[THE EXERCISE] Begin at the top of the entries below and write out every line through the one containing "sc.camera = cam_o", excluding pictures.

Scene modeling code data

▼

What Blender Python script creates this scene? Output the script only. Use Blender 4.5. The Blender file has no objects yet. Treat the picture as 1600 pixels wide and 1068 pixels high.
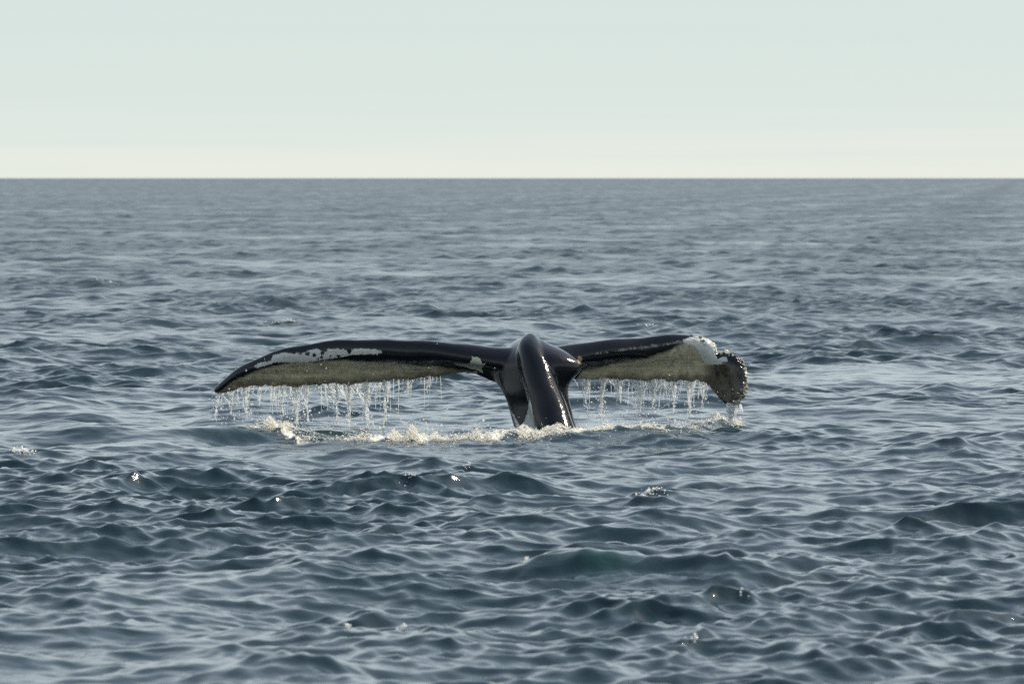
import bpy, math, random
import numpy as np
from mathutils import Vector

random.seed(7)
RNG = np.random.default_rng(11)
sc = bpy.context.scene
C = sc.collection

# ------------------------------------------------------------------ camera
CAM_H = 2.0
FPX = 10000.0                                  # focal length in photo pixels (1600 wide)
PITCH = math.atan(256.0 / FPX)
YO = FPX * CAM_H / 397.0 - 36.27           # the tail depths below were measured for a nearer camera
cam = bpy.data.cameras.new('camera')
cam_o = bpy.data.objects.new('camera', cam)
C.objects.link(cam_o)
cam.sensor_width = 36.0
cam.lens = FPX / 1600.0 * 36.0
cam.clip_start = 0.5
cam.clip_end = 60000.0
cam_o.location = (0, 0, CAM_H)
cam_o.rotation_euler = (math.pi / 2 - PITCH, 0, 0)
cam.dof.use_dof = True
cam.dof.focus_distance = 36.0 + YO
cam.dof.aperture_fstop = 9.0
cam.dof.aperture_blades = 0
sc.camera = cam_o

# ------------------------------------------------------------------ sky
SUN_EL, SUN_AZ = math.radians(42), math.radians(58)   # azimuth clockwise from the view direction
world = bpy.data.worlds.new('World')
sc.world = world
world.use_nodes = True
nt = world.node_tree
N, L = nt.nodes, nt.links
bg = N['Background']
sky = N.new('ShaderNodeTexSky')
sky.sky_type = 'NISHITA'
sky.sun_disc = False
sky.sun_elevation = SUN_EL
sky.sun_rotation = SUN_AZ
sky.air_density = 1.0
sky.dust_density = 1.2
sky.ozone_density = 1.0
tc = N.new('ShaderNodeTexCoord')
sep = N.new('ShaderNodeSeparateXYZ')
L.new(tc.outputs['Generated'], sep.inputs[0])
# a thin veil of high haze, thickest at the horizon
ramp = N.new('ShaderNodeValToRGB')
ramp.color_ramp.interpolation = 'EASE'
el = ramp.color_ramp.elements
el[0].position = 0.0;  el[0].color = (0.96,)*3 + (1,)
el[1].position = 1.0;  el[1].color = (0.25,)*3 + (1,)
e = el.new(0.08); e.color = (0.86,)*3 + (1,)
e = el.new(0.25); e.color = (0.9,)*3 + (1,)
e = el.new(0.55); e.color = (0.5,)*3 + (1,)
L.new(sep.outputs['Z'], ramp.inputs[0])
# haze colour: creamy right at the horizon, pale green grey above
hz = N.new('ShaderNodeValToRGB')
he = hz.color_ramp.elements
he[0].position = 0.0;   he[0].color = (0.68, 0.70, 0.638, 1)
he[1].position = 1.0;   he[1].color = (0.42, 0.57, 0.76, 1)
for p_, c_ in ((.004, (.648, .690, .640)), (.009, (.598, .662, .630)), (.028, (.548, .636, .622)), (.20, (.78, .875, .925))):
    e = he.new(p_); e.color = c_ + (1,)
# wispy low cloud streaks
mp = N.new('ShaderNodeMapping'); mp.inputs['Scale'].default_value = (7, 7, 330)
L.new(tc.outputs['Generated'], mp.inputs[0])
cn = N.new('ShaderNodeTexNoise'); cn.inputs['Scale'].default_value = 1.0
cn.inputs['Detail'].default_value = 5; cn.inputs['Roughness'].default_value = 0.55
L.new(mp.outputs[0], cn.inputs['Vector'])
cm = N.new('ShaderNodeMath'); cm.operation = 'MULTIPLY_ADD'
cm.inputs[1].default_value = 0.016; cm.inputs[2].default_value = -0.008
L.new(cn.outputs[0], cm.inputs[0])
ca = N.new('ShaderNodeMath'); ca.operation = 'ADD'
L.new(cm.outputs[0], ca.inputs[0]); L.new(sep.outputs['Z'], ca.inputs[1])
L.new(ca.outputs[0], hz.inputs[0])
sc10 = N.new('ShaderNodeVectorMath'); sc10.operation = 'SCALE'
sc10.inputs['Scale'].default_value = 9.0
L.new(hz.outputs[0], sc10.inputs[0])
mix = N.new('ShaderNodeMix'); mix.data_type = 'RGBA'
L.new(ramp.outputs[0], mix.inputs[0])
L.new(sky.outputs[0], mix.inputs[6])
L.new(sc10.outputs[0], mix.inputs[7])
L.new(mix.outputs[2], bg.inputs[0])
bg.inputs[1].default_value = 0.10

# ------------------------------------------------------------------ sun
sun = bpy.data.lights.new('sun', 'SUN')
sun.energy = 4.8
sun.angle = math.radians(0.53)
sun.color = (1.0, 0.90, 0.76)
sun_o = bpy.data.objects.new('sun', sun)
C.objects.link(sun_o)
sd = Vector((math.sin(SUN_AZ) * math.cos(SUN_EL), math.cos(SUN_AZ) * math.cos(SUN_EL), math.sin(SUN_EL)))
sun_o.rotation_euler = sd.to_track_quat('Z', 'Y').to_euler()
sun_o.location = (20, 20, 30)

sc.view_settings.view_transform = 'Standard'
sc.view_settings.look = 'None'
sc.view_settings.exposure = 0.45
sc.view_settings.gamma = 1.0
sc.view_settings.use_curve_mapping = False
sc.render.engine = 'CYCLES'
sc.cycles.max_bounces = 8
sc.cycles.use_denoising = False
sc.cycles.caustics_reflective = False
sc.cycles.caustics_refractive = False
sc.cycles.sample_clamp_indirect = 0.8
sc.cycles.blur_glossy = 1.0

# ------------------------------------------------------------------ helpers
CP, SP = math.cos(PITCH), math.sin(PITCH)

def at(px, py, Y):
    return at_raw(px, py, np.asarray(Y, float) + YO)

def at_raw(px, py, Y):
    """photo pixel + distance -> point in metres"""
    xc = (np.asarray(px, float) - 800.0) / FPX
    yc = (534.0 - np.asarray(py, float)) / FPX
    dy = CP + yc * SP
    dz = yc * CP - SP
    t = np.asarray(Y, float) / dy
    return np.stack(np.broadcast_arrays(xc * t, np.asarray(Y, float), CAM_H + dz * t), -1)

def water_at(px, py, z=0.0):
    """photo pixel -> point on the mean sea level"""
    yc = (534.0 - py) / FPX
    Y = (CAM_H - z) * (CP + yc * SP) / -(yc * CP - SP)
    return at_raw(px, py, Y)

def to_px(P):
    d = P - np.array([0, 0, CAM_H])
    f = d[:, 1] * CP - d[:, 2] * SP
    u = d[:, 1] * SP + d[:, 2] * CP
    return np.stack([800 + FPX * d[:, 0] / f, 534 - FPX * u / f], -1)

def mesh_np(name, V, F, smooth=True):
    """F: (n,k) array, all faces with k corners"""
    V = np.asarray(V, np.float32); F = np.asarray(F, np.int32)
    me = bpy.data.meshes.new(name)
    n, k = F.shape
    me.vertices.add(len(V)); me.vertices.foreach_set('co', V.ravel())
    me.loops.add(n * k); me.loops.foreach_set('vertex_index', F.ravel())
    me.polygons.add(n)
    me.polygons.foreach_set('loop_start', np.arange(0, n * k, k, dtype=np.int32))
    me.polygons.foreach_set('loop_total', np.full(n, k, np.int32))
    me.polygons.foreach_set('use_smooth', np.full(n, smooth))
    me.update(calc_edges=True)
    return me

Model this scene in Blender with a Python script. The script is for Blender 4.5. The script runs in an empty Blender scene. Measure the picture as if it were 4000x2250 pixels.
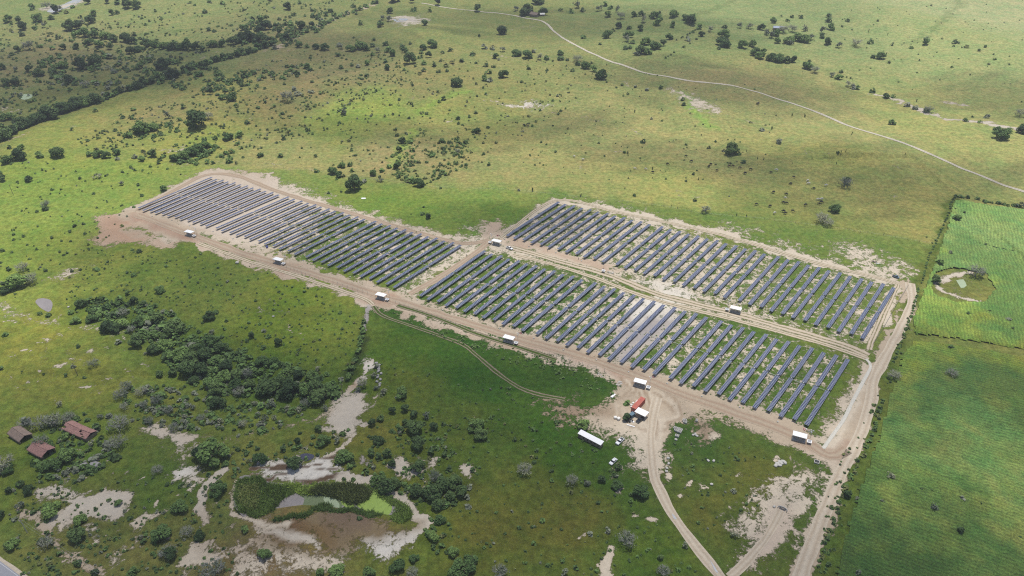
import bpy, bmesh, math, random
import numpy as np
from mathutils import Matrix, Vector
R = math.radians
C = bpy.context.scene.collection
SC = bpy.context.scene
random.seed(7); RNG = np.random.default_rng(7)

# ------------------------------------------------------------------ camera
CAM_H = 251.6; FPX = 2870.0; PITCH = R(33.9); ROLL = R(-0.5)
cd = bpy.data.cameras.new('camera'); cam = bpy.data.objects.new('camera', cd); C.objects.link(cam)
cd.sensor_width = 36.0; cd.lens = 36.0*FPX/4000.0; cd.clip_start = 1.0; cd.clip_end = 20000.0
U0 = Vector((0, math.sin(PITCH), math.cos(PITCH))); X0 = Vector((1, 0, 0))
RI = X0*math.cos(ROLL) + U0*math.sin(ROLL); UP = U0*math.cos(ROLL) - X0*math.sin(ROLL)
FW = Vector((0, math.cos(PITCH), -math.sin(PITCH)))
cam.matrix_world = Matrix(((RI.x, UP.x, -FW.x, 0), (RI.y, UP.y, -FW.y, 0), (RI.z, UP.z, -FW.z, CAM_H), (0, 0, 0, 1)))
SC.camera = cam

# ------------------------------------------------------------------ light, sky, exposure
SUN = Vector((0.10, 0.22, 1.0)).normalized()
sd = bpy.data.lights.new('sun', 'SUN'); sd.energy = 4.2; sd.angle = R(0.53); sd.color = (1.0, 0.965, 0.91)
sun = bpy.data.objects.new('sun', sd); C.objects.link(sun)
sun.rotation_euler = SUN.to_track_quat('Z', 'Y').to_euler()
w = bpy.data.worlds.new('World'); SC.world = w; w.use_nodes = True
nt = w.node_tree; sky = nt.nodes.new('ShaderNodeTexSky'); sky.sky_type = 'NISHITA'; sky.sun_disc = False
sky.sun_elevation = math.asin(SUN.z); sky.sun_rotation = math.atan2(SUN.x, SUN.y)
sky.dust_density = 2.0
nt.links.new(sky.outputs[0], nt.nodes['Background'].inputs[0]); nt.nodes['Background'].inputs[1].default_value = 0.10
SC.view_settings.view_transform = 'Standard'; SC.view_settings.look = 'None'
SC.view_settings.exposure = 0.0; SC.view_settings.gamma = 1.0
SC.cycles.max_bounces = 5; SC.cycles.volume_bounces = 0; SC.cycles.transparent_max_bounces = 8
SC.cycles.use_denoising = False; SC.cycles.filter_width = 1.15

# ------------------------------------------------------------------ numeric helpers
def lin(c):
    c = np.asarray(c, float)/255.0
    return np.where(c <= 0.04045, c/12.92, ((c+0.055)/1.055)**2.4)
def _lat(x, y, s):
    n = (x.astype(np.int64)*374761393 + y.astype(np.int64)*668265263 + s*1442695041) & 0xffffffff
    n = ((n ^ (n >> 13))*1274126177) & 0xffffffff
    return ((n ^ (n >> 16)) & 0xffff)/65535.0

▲

[CORRECT RESULT]
What Blender Python script creates this scene? Output the script only. Use Blender 4.5. The Blender file has no objects yet. Treat the picture as 1600 pixels wide and 1068 pixels high.
import bpy, math, random
import numpy as np
from mathutils import Vector

random.seed(7)
RNG = np.random.default_rng(11)
sc = bpy.context.scene
C = sc.collection

# ------------------------------------------------------------------ camera
CAM_H = 2.0
FPX = 10000.0                                  # focal length in photo pixels (1600 wide)
PITCH = math.atan(256.0 / FPX)
YO = FPX * CAM_H / 397.0 - 36.27           # the tail depths below were measured for a nearer camera
cam = bpy.data.cameras.new('camera')
cam_o = bpy.data.objects.new('camera', cam)
C.objects.link(cam_o)
cam.sensor_width = 36.0
cam.lens = FPX / 1600.0 * 36.0
cam.clip_start = 0.5
cam.clip_end = 60000.0
cam_o.location = (0, 0, CAM_H)
cam_o.rotation_euler = (math.pi / 2 - PITCH, 0, 0)
cam.dof.use_dof = True
cam.dof.focus_distance = 36.0 + YO
cam.dof.aperture_fstop = 9.0
cam.dof.aperture_blades = 0
sc.camera = cam_o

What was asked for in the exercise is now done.